In 1974, she was awarded the Sangeet Natak Academy Fellowship, the highest honour conferred by the Sangeet Natak Academy, India's National Academy of Music, Dance & Drama. She was conferred with Padma Bhushan and Padma Vibhushan by Government of India in 1955 and 1987 respectively.

She convinced Mahatma Gandhi to let women participate in the salt satyagraha. She herself participated in the satyagraha. She worked for women’s rights throughout her life. She organised demonstrations to draw attention to the problems of workers and farmers. She emphasised on justice to female agricultural labourers. Similarly, she also insisted that women working in factories should have the necessary facilities. She consistently followed up the issue of maternity leave to women. She was imprisoned for one year by the British for participating in the ‘Quit India’ movement.

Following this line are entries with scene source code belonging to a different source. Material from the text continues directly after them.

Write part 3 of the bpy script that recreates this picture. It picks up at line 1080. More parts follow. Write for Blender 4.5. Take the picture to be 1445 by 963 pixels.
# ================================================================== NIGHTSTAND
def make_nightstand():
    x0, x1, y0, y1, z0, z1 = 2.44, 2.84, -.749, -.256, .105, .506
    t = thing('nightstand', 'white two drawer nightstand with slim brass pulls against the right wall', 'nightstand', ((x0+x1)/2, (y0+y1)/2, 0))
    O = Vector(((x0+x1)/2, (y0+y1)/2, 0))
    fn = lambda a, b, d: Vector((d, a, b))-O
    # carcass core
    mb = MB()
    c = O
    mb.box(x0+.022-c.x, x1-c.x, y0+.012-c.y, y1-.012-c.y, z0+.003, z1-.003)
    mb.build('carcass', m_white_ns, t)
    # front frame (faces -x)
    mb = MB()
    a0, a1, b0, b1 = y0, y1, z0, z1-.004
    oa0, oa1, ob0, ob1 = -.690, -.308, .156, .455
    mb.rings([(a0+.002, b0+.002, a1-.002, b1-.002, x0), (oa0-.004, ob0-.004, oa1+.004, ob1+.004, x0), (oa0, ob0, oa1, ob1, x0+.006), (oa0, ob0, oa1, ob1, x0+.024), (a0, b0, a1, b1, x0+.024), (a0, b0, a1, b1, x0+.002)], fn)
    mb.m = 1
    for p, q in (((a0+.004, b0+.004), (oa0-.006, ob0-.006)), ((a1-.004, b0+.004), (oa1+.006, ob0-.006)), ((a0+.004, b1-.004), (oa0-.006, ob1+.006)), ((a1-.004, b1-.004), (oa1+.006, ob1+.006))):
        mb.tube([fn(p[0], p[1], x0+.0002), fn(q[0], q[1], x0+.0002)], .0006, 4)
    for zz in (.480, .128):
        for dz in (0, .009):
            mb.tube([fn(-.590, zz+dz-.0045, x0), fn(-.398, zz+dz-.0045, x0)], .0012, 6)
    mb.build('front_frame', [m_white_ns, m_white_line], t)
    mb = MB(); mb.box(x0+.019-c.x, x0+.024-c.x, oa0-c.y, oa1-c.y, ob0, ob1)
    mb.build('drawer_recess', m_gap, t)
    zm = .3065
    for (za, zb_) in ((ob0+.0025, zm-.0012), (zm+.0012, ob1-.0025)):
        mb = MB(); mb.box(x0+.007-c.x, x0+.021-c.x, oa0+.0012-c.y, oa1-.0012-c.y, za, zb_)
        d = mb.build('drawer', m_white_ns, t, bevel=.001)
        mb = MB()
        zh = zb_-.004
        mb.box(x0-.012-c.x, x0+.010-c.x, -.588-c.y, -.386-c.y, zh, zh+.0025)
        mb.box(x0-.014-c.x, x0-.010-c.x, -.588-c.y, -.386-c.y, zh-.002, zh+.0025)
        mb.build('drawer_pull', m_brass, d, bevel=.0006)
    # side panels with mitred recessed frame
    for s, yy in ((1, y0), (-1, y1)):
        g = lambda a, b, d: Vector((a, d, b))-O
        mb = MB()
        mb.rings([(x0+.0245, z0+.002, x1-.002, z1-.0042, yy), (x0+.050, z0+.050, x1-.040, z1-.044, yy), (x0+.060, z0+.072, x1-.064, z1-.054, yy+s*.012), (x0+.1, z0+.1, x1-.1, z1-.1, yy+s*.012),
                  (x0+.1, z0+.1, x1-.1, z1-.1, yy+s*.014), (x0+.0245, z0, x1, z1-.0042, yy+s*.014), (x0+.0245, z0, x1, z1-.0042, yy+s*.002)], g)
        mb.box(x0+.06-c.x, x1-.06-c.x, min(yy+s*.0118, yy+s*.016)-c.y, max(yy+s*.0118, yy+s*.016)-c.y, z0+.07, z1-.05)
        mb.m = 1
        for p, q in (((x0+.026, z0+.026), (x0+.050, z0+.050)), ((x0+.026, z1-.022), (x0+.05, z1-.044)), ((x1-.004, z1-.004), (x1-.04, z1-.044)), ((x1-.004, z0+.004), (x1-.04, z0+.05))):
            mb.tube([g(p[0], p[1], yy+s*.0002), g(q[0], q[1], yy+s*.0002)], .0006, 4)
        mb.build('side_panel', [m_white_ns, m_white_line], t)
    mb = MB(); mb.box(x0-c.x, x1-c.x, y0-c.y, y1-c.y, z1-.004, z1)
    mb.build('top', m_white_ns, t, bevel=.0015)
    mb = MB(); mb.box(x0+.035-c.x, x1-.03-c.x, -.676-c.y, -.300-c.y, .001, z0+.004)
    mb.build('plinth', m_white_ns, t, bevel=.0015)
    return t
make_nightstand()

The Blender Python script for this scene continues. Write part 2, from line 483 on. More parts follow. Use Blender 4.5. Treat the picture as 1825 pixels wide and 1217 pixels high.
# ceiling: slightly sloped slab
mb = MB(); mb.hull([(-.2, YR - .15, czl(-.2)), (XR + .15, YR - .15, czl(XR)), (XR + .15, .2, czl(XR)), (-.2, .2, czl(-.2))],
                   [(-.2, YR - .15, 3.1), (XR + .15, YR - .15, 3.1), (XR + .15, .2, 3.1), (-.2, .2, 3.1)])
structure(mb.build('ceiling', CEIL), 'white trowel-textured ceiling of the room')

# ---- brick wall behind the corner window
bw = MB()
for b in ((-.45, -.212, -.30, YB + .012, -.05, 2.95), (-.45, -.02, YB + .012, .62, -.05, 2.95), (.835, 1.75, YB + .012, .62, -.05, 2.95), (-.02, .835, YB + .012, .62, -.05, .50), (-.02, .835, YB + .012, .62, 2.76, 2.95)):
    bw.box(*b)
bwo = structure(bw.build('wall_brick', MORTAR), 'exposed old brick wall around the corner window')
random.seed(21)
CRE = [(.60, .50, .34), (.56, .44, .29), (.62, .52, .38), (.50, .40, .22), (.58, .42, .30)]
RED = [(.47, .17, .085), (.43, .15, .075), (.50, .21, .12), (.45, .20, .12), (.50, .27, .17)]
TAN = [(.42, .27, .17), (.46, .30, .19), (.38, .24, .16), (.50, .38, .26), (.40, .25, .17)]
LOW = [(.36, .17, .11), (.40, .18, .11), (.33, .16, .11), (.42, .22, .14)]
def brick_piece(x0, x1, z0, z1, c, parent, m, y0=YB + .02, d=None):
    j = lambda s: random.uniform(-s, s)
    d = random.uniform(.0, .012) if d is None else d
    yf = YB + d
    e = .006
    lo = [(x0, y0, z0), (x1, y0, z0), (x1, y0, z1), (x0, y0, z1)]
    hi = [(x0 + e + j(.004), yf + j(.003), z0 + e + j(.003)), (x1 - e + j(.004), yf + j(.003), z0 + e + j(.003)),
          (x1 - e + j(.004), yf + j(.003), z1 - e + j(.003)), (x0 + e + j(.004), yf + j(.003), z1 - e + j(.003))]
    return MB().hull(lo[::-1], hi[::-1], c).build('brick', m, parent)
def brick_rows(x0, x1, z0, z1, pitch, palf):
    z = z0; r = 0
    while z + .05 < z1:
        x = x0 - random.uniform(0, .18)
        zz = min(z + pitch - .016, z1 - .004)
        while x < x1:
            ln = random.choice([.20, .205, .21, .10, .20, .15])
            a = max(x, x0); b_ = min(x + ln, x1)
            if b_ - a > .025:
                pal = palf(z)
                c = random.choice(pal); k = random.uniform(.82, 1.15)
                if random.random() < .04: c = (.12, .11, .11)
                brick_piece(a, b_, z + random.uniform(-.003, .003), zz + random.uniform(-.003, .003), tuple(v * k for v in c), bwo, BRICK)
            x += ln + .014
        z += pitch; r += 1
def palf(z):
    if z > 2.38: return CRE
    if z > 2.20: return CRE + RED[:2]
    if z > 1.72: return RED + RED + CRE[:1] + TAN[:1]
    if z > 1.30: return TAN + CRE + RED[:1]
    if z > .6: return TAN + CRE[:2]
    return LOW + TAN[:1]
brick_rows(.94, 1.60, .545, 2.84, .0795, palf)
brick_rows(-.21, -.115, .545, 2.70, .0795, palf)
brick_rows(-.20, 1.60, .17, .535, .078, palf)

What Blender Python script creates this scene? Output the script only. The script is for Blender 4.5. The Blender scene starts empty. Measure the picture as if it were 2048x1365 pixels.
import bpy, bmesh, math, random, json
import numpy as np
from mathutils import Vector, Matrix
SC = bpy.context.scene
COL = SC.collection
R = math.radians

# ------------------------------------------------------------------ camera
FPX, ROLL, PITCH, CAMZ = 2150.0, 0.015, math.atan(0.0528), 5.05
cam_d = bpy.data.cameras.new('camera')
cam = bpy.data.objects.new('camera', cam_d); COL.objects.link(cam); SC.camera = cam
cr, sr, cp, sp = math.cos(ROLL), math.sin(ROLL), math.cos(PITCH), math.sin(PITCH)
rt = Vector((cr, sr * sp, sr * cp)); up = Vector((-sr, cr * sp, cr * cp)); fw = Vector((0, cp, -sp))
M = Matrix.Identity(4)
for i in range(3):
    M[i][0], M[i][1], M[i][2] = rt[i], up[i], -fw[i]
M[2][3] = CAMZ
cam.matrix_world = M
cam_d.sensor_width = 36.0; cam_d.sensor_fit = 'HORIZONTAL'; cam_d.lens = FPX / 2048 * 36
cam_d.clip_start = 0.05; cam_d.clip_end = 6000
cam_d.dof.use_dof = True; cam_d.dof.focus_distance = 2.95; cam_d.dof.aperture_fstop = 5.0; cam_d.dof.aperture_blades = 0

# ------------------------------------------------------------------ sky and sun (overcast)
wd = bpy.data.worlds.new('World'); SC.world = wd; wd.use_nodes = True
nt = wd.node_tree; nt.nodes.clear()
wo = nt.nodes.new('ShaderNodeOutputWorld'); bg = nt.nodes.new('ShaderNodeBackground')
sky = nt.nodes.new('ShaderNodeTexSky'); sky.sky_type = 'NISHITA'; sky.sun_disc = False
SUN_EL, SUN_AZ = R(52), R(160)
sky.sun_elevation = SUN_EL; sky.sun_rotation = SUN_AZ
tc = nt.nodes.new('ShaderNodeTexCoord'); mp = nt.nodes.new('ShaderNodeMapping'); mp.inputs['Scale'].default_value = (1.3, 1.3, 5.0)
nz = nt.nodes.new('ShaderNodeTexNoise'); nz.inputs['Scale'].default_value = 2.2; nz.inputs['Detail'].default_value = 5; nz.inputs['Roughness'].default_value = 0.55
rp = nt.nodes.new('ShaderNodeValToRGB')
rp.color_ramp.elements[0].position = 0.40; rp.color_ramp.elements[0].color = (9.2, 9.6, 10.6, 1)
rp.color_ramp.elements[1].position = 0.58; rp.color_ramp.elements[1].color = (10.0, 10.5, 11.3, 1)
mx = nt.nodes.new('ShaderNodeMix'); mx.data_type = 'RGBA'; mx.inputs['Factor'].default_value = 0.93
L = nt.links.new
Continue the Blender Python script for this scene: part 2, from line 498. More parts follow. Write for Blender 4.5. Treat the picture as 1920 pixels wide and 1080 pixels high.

  1. Ishwar Chandra Vidyasagar CIE (26 September 1820 – 29 July 1891) born Ishwar Chandra Bandyopadhyay, was an Indian educator and social reformer. His efforts to simplify and modernise Bengali prose were significant. He also rationalised and simplified the Bengali alphabet and type, which had remained unchanged since Charles Wilkins and Panchanan Karmakar had cut the first (wooden) Bengali type in 1780. He is considered the "father of Bengali prose". He was the most prominent campaigner for Hindu widow remarriage and petitioned the Legislative council despite severe opposition and a counter-petition against the proposal with nearly four times more signatures by Radhakanta Deb and the Dharma Sabha. But Lord Dalhousie personally finalised the bill despite the opposition and it being considered a flagrant breach of Hindu customs as prevalent then and the Hindu Widows' Remarriage Act, 1856 was passed.

  2. Veeresalingam Pantulu (16 April 1848 – 27 May 1919) was a social reformer and writer of Madras Presidency, British India. He is considered as the father of the renaissance movement in Telugu. He was one of the early social reformers who encouraged women's education, remarriage of widows which was not supported by society during his time, and fought against the dowry system. He also started a school in Dowlaiswaram in 1874. He constructed a temple known as 'Brahmo Mandir' in 1887 and the 'Hithakarini School' in 1908 in Andhra Pradesh. His novel Rajasekhara Charitramu is considered to be the first novel in Telugu literature. He is often considered as Raja Rammohan Roy of Andhra. He was also known by the title Gadya Tikkana, meaning 'Tikkana of Prose'.